Pelos bens da natureza, não alcançamos, senão, certos momentos de euforia e satisfação, transitórios e momentâneos, os quais não são plenas, nem irreversíveis, sujeitando-se a finitude por quaisquer circunstâncias.
Não podemos ser felizes e conservar os bens que nos farão felizes, como o amor e a vida, a não ser unidos a própria Vida e ao Amor Personificado, que é Deus, razão porque, quem vive para a eternidade será feliz na eternidade, assim como quem vive apenas para o tempo finito, só será feliz num tempo finito, e em momentos efêmeros.
4 – Se a bem-aventurança no céu é a eternidade do amor, da amizade e da vida, a felicidade na terra é a renúncia aos bens inúteis e passageiros que nos impedem de trabalhar para atingir os bens mais valiosos que serão eternos.
Quando não nos preocuparmos em conservar aquilo que só podemos ter por certo tempo, como riqueza, beleza, ascensão social e juventude, conseguiremos a alegria necessária para buscar e usufruir dos bens mais valiosos.
O ganancioso não tem paz, porque passa a vida tentando não perder a riqueza na qual ele acredita ter encontrado a felicidade; assim como perde a paz da melhor idade, aquele que tenta conservar a beleza juvenil, a qual sabe não vai conseguir manter.
Um é escravo da riqueza; o outro da imagem, e não se pode ser feliz sendo escravo.
A alegria da paz é a recompensa pelo bom combate, como disse o Apóstolo,5 e bom combate é conseguir ainda que minimamente vencer a nós mesmo, em nossos interesses particulares insignificantes, e seguindo o exemplo de Cristo, buscar partilhar com aqueles a quem amamos, aquilo que nos é mais valioso, vez que a felicidade nesta vida está na partilha, e não no ganho. “[…] “Bem-aventurados os que têm um coração de pobre, porque deles é o Reino dos céus! (São Mateus 5.3)
1 “Comerás o teu pão com o suor do teu rosto, até que voltes à terra de que foste tirado; porque és pó, e pó te hás de tornar”. (Gênesis 3. 19)
2 Êxodo 3.14.
3 (A História de Heródoto. Livro II, XXXII)
4 CATECISMO § 1718 O desejo de felicidade As bem-aventuranças respondem ao desejo natural de felicidade. Este desejo é de origem divina. Deus o colocou no coração do homem, a fim de atraí-lo a si, pois só ele pode satisfazê-lo.

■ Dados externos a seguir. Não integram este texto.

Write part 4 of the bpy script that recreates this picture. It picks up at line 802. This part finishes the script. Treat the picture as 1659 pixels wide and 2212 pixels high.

5 CATECISMO § 2548 “Quero ver a Deus” O desejo da felicidade verdadeira liberta o homem do apego imoderado aos bens deste mundo, (felicidade) que se realizará na visão e na bem-aventurança de Deus. “A promessa de ver a Deus ultrapassa todas as bem-aventuranças. Na Escritura, ver é possuir. Aquele que Vê a Deus obteve todos os bens que podemos imaginar.
§ 27 O desejo de Deus está inscrito no coração do homem, já que o homem é criado por Deus e para Deus; e Deus não cessa de atrair o homem a si, e somente em Deus o homem há de encontrar a verdade e a felicidade que não cessa de procurar.